Yazarlar

Kadir Çelik
FETÖ'cü hakimler !

Bir davam vardı, program yaptığım eski TV kanalıyla.

 

Sözleşmemi haksız fesh etmişlerdi.

 

Sözleşmede bu tür durumlarda ödenmesi karşılıklı imza altına alınmış yüklü tazminat maddesi vardı.

 

Dava açtık, avukatım işinin erbabı Dr.Sümer Altay.

 

Sümer Hoca, işini sağlam yapan gerçek bir hukuk adamı.

 

Haklılığımızı perçinlemek için, dava konusu ihtilafla ilgili kitap yazmış bir hocadan mütala aldık ve dosyaya koyduk.

 

Mahkeme, kendi belirlediği 3 kişiyi bilirkişi atadı.

 

Bir profesör, bir doçent birde bizim meslekten bir isim dosyayı aldı, inceledi ve lehimize karar bildirdi.

 

Mahkeme hakimi buna kızdı, kendi belirlediği bilirkişinin raporunu beğenmedi.

 

Karşı taraf avukatları süresi içinde bilirkişi raporuna itiraz etmezken, mahkeme hakimi davalı avukatı gibi davranıyordu.

 

Sümer Hoca yılların avukatı, ''Kadirciğim bu normal bir durum değil.

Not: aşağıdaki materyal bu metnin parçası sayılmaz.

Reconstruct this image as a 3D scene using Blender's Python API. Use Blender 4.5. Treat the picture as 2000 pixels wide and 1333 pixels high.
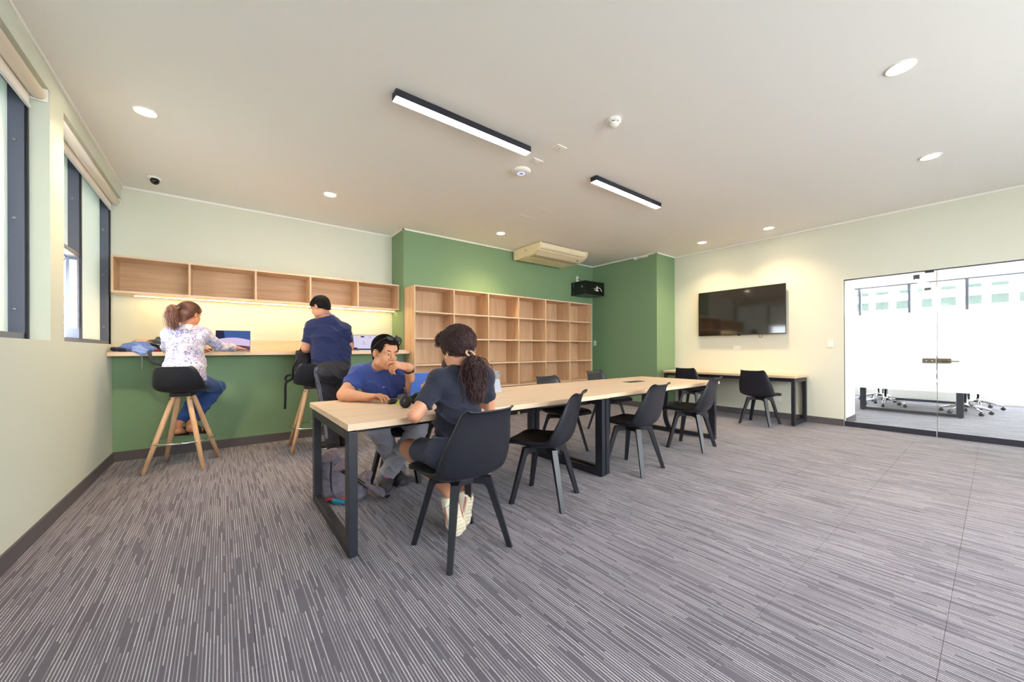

Hakimin kararı hukuki olmadığı gibi, düşmanca'' dedi.

 

Önce hakime, yanlış yaptığını, hukuki gerekçelerle protesto çekerek ilettik.

 

Hiç oralı olmayınca ''reddi hakim'' talebinde bulunduk.

 

Tüm itirazlarımız duvara çarpar gibi karşılık bulamadı ve hakim davayı reddetti.

 

Yargıtay'a temyize gittik, orada da sonuç alamadık.

 

Üzüldüm, benden daha çok Sümer Hoca çıldırdı.

 

''Bunca yıllık avukatım, böyle karar görmedim'' diye çaresizlik içinde şekeri yükseldi Hoca'nın.

 

Karşıma çıkan her hakim savcıya yaşadıklarımı anlatarak, karşı karşıya kaldığım haksızlığın öfkesini dindirmeye çalışırken, bir başsavcı yardımcısı O hakimin fakülteden sınıf arkadaşı olduğunu söyledi.

 

Hukuki yolardan bu kararın arkasını ortaya çıkaracağımı söyleyince, başsavcı yardımcısı arkadaşım, ''Aman, sakın ha, yanarsın'' demez mi !

 

Meğer bizim hakim, FETÖ'nün en önemli adamlarındanmış.

 

Çok geçmeden O hakim Adalet Komisyonu başkanı oldu, genç yaşına rağmen.

 

17-25 Aralık'tan sonra ise başkanlıktan alınıp, ticaret mahkemesine gönderildi.

 

Sonra da, Anadolu'da bir vilayete postalandı.

 

Tescilli FETÖ'cüydü ama hala görevdeydi, taki 15 Temmuz darbe girişimine kadar.

 

Önce gözaltına alındı, şimdi de cezaevinde.

 

Allah büyük, kul hakkı yemenin günahların en büyüğü olduğunu unutunca, Allah anımsattı.

 

Biz ise tüm bu gelişmelerden sonra AYM'ye bireysel başvuru yapmaya hazırlanıyoruz.

 

15 Temmuz bir musibetti, ama bin nasihattan daha fazlasını bize kazandırdı.

 

Bu olayla ilgili daha ilginç ayrıntılar var, ama onu da AYM'ye yapacağımız başvuru dilekçesine saklıyorum.

 

Bu; sadece benim sorunum değil, Türkiye'de haklı olduğu halde, FETÖ'cü hakimlerin gadrine uğramış on binlerce kişinin ortak davası.

 

Bu adamların verdiği her kararın tartışmalı olduğunu, O davaların yeniden görülmesi gerektiğini ben değil, Türkiye'nin en önemli hukuk hocaları haykırıyor.